1) Regulation – the regulatory pushback against Silicon Valley has come from Europe in four important areas: antitrust — forcing these companies to pay tax. Fine media giants for publishing fake news and malicious nonsense. The GDPR (General Data Protection Regulation) is a beginning in handing back power to all of us and giving us power over our data. Keen says there must be real competition in digital markets, so governments have to update anti-trust laws and enforce then rigorously.
2) Innovation – Empower the entrepreneurs and with the second wave of innovation (Industry 4.0 & 5.0) to be more responsible. Both investors and entrepreneurs need to take responsibility and learn from the past and people like Mark Zuckerberg. This means protecting the public sphere on which all democracies depend.

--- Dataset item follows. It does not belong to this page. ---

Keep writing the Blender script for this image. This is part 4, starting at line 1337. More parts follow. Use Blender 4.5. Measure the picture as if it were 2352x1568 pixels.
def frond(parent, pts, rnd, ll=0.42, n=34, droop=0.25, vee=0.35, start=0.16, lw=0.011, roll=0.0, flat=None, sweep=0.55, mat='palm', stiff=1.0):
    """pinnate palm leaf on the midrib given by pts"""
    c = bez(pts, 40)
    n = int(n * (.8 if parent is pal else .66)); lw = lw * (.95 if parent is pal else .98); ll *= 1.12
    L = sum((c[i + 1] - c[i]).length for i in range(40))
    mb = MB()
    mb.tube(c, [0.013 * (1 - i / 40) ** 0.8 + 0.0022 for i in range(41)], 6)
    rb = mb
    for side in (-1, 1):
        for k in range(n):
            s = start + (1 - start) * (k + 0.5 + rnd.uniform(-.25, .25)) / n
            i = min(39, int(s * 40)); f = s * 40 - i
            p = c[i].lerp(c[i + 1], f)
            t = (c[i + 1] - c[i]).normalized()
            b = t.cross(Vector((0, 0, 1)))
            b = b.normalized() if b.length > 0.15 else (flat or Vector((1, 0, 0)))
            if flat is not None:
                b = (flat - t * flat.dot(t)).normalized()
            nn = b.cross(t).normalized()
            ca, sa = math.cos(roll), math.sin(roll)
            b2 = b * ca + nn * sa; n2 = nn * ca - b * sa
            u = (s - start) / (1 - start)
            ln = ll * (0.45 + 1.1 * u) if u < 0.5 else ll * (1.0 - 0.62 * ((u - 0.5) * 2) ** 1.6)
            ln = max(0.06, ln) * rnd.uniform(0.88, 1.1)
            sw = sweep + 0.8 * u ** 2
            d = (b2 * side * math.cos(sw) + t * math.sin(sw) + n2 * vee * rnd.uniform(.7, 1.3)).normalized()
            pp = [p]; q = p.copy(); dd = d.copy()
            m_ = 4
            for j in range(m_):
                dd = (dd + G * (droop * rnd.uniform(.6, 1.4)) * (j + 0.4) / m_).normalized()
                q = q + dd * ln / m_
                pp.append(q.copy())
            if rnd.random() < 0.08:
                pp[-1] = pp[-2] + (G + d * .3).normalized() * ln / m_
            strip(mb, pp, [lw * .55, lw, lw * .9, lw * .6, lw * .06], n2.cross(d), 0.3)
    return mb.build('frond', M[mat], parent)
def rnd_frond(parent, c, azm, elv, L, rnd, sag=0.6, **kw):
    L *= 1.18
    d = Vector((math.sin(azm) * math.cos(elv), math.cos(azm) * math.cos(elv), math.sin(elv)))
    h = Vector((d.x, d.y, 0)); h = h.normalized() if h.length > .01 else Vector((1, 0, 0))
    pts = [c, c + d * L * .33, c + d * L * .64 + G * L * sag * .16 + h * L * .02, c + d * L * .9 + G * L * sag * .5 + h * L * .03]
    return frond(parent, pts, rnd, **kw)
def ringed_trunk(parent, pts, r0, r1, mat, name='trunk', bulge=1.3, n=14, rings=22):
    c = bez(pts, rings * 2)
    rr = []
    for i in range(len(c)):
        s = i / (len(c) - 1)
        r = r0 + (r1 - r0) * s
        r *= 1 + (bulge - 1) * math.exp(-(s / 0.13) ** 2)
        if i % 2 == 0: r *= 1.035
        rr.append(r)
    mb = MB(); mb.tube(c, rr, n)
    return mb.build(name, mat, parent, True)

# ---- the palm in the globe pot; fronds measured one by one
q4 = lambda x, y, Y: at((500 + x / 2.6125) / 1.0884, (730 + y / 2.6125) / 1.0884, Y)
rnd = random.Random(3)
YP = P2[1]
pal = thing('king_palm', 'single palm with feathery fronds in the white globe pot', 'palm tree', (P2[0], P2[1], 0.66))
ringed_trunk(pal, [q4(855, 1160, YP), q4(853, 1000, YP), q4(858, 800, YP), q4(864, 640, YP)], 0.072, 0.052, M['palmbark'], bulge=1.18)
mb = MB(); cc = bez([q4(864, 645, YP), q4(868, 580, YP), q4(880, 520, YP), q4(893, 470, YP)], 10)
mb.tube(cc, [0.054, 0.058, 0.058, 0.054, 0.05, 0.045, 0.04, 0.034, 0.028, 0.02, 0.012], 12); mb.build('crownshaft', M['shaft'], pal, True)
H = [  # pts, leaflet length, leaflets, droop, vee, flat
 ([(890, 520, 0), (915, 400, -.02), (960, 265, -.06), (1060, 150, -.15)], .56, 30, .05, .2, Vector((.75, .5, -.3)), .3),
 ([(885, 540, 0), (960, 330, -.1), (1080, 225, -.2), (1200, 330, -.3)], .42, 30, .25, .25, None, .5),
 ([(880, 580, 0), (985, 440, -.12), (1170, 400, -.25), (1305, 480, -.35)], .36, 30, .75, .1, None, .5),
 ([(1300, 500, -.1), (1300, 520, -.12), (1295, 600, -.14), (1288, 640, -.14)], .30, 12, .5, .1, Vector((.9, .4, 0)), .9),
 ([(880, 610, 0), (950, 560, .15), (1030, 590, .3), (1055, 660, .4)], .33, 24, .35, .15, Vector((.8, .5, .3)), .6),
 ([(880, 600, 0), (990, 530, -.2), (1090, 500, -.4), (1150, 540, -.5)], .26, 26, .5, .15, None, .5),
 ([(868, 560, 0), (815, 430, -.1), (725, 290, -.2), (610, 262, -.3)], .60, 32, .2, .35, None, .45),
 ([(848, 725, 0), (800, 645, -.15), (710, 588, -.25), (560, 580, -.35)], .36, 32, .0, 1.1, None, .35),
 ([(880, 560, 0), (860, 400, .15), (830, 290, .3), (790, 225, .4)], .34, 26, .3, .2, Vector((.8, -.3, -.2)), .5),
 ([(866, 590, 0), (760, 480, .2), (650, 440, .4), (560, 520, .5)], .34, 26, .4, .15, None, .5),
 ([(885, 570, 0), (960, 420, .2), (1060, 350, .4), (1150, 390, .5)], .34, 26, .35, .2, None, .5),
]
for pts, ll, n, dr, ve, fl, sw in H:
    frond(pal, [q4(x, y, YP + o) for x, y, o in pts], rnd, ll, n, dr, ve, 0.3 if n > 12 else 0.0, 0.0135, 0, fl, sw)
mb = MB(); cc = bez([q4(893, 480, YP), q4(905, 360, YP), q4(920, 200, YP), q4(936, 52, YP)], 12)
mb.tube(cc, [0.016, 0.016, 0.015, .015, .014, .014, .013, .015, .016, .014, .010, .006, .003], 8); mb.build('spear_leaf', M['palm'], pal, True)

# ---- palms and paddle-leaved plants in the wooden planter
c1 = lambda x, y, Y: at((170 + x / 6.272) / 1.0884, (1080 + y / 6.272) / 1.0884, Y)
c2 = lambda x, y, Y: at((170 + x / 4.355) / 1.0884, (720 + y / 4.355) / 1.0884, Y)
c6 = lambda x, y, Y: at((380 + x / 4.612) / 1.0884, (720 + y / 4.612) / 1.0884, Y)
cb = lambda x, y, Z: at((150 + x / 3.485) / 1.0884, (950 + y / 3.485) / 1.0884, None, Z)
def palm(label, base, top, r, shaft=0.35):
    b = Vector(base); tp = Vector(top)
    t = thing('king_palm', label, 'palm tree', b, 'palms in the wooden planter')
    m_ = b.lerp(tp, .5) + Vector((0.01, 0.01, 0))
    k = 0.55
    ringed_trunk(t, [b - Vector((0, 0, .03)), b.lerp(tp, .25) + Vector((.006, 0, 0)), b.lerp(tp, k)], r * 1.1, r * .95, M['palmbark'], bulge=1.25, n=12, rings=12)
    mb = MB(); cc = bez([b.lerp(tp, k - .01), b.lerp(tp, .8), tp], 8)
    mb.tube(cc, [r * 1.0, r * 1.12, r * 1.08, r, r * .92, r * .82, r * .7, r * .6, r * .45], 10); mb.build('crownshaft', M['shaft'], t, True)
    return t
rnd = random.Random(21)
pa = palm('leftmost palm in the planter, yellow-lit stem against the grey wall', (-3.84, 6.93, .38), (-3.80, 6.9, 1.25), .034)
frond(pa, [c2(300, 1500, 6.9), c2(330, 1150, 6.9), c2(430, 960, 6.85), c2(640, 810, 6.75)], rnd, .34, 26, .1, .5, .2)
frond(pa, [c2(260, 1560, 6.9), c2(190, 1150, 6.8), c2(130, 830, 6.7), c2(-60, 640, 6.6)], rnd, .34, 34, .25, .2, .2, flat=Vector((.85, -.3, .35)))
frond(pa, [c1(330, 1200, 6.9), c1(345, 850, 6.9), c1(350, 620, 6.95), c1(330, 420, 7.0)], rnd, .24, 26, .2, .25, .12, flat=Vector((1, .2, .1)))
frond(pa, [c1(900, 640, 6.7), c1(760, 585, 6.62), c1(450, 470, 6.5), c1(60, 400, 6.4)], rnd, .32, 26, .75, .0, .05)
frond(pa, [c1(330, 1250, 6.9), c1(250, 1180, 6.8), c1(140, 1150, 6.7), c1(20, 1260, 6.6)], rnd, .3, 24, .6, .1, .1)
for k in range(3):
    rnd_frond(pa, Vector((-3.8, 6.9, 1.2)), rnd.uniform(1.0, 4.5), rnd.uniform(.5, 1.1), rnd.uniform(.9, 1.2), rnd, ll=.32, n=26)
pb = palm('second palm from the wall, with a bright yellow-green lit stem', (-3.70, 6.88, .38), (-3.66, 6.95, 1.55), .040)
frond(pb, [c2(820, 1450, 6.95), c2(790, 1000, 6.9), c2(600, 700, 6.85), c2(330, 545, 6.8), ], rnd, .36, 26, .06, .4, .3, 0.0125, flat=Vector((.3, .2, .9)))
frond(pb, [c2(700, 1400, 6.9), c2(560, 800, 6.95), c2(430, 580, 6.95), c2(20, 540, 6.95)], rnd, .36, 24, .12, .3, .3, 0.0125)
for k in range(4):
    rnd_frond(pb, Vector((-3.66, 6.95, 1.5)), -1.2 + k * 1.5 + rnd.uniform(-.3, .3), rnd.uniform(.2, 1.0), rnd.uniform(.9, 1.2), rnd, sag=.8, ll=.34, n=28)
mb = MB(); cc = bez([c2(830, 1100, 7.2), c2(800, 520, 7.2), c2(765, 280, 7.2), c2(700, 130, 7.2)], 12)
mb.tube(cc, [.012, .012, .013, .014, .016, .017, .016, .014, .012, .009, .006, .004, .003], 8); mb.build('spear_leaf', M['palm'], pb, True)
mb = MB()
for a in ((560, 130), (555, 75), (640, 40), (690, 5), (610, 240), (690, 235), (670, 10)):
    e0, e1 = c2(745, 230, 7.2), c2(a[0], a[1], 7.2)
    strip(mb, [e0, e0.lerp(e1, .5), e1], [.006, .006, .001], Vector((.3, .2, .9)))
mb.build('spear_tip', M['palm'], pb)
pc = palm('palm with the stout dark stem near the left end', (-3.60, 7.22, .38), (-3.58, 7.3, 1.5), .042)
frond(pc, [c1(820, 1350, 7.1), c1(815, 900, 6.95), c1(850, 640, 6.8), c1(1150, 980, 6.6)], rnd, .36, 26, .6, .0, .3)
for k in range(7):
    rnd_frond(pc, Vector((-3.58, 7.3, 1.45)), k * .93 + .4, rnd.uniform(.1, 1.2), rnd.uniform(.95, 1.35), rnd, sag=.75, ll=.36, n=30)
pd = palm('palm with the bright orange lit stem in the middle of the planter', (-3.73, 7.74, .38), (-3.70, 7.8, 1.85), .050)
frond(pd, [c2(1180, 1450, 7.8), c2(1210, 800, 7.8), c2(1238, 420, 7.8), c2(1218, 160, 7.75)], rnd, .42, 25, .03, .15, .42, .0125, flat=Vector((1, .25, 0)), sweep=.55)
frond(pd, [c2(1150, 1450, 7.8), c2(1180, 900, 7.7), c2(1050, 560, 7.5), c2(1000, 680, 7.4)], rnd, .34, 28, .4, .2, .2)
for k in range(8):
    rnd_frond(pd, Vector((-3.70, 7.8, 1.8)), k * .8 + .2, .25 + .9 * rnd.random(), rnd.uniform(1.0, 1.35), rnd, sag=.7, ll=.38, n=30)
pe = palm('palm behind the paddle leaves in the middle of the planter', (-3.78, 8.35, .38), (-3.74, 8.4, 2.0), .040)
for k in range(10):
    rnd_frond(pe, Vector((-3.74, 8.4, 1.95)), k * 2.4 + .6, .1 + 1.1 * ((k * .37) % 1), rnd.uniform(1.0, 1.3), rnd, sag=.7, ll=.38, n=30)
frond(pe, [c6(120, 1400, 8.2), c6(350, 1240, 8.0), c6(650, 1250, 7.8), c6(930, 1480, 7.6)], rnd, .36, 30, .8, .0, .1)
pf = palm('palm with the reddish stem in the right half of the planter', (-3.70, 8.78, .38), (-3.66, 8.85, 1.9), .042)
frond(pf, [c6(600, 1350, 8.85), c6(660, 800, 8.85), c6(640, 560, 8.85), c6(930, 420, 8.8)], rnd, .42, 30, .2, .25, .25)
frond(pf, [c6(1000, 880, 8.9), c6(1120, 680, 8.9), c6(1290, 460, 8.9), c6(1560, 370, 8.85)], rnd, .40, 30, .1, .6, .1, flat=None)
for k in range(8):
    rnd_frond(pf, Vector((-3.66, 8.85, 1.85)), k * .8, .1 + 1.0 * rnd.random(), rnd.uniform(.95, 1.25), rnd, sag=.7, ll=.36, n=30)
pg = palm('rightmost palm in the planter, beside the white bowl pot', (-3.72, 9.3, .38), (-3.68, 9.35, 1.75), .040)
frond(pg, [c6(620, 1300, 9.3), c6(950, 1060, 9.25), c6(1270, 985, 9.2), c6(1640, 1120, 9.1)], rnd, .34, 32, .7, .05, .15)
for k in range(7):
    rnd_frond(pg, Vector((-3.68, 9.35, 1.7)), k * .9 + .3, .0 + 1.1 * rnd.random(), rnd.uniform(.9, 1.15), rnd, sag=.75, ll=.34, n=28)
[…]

Facebook, Twitter and Google should be treated like the media companies they have become and held accountable for the harm they do.
3) Education – rethinking education systems to teach kids about the things machines will never be able to do, and start planning a new social security system that will provide a safety net for all those people whose lives will be disrupted by automation.
4) Taxation – Tech companies need to be taxed appropriately and forced to pay taxes in the jurisdiction in which their profits are earned.
“Entrepreneurs have to take responsibility for what they are creating with platforms that are genuinely sharing and not exploitative. They have to create search engines that are not surveillance machines. They have to create social networks that cannot be used by tyrants like Putin to exploit Western democracies.
“That is your responsibility. Regulation is meaningless without innovation, and we know that from the history of the Soviet Union. Regulation alone is a catastrophe. The best regulators create the conditions for innovation with more consumer engagement” Keen concludes.
*Agency (sociology) In social science, agency is the capacity of individuals to act independently and to make their own free choices. By contrast, structure is those factors of influence (such as social class, religion, gender, ethnicity, ability, customs, etc.) that determine or limit an agent and their decisions.